--- Short problem ---
Your task is to give the listing below back word for word, pictures excluded.

--- Collected material ---
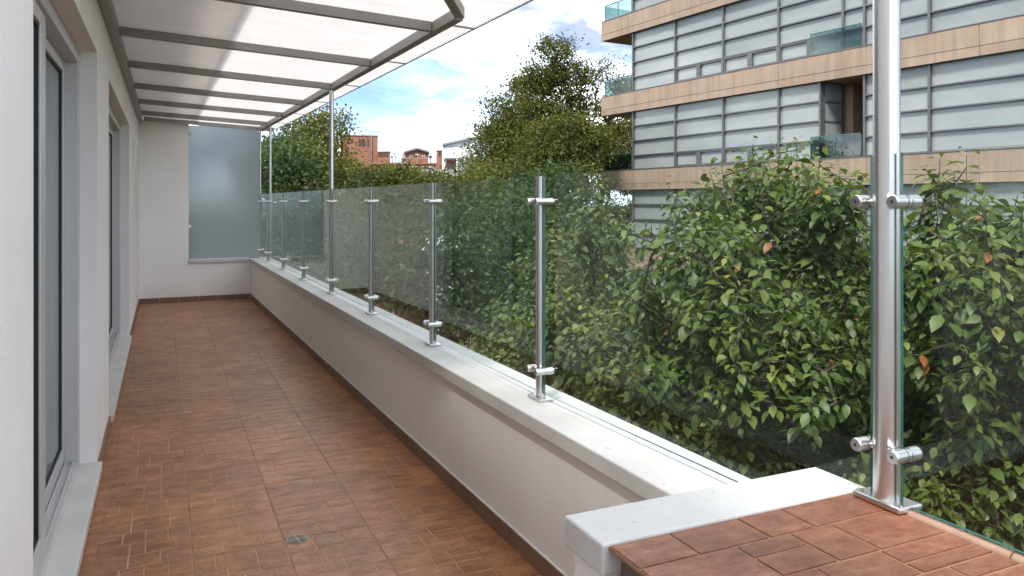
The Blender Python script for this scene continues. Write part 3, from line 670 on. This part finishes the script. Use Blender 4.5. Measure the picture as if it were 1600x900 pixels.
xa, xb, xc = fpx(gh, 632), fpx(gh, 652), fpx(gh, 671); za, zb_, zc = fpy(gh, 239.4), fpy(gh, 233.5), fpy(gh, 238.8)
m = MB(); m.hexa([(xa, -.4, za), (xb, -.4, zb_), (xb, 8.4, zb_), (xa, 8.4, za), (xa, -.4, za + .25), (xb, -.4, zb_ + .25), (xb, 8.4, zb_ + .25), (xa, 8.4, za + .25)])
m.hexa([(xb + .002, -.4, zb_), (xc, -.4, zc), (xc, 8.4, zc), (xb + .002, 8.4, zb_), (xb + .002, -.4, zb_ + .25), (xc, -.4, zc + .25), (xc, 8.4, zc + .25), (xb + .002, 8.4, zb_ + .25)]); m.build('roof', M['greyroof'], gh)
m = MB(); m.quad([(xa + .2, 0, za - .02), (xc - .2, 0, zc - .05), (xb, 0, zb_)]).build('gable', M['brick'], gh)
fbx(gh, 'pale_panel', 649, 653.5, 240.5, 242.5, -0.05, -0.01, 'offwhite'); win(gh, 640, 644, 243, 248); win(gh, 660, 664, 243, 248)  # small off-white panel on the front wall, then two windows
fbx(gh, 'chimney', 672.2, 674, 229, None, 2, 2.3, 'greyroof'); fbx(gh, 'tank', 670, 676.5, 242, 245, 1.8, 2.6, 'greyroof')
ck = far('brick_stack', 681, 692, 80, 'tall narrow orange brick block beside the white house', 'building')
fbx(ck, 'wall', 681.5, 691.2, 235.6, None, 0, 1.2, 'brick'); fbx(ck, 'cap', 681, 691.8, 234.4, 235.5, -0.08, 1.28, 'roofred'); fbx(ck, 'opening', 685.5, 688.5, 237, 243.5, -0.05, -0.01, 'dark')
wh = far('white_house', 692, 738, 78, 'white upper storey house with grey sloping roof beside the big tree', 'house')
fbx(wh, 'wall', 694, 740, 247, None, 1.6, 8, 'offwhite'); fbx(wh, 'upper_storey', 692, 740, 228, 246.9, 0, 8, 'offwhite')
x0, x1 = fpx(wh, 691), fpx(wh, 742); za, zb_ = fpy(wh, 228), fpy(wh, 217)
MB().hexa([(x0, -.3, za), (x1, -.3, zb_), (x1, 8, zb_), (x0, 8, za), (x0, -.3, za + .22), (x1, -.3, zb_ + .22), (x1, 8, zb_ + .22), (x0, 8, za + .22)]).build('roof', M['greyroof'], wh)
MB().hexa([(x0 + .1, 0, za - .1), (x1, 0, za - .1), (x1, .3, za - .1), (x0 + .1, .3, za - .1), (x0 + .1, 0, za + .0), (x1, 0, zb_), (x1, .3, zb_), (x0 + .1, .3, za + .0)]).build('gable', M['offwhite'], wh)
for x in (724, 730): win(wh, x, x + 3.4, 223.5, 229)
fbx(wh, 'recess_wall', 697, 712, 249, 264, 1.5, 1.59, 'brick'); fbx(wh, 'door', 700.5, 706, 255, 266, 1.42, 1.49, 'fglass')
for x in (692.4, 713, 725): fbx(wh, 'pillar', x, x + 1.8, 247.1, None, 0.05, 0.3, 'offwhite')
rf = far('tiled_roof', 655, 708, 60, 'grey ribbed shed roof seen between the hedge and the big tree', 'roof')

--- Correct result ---
The Blender Python script for this scene continues. Write part 3, from line 670 on. This part finishes the script. Use Blender 4.5. Measure the picture as if it were 1600x900 pixels.
xa, xb, xc = fpx(gh, 632), fpx(gh, 652), fpx(gh, 671); za, zb_, zc = fpy(gh, 239.4), fpy(gh, 233.5), fpy(gh, 238.8)
m = MB(); m.hexa([(xa, -.4, za), (xb, -.4, zb_), (xb, 8.4, zb_), (xa, 8.4, za), (xa, -.4, za + .25), (xb, -.4, zb_ + .25), (xb, 8.4, zb_ + .25), (xa, 8.4, za + .25)])
m.hexa([(xb + .002, -.4, zb_), (xc, -.4, zc), (xc, 8.4, zc), (xb + .002, 8.4, zb_), (xb + .002, -.4, zb_ + .25), (xc, -.4, zc + .25), (xc, 8.4, zc + .25), (xb + .002, 8.4, zb_ + .25)]); m.build('roof', M['greyroof'], gh)
m = MB(); m.quad([(xa + .2, 0, za - .02), (xc - .2, 0, zc - .05), (xb, 0, zb_)]).build('gable', M['brick'], gh)
fbx(gh, 'pale_panel', 649, 653.5, 240.5, 242.5, -0.05, -0.01, 'offwhite'); win(gh, 640, 644, 243, 248); win(gh, 660, 664, 243, 248)  # small off-white panel on the front wall, then two windows
fbx(gh, 'chimney', 672.2, 674, 229, None, 2, 2.3, 'greyroof'); fbx(gh, 'tank', 670, 676.5, 242, 245, 1.8, 2.6, 'greyroof')
ck = far('brick_stack', 681, 692, 80, 'tall narrow orange brick block beside the white house', 'building')
fbx(ck, 'wall', 681.5, 691.2, 235.6, None, 0, 1.2, 'brick'); fbx(ck, 'cap', 681, 691.8, 234.4, 235.5, -0.08, 1.28, 'roofred'); fbx(ck, 'opening', 685.5, 688.5, 237, 243.5, -0.05, -0.01, 'dark')
wh = far('white_house', 692, 738, 78, 'white upper storey house with grey sloping roof beside the big tree', 'house')
fbx(wh, 'wall', 694, 740, 247, None, 1.6, 8, 'offwhite'); fbx(wh, 'upper_storey', 692, 740, 228, 246.9, 0, 8, 'offwhite')
x0, x1 = fpx(wh, 691), fpx(wh, 742); za, zb_ = fpy(wh, 228), fpy(wh, 217)
MB().hexa([(x0, -.3, za), (x1, -.3, zb_), (x1, 8, zb_), (x0, 8, za), (x0, -.3, za + .22), (x1, -.3, zb_ + .22), (x1, 8, zb_ + .22), (x0, 8, za + .22)]).build('roof', M['greyroof'], wh)
MB().hexa([(x0 + .1, 0, za - .1), (x1, 0, za - .1), (x1, .3, za - .1), (x0 + .1, .3, za - .1), (x0 + .1, 0, za + .0), (x1, 0, zb_), (x1, .3, zb_), (x0 + .1, .3, za + .0)]).build('gable', M['offwhite'], wh)
for x in (724, 730): win(wh, x, x + 3.4, 223.5, 229)
fbx(wh, 'recess_wall', 697, 712, 249, 264, 1.5, 1.59, 'brick'); fbx(wh, 'door', 700.5, 706, 255, 266, 1.42, 1.49, 'fglass')
for x in (692.4, 713, 725): fbx(wh, 'pillar', x, x + 1.8, 247.1, None, 0.05, 0.3, 'offwhite')
rf = far('tiled_roof', 655, 708, 60, 'grey ribbed shed roof seen between the hedge and the big tree', 'roof')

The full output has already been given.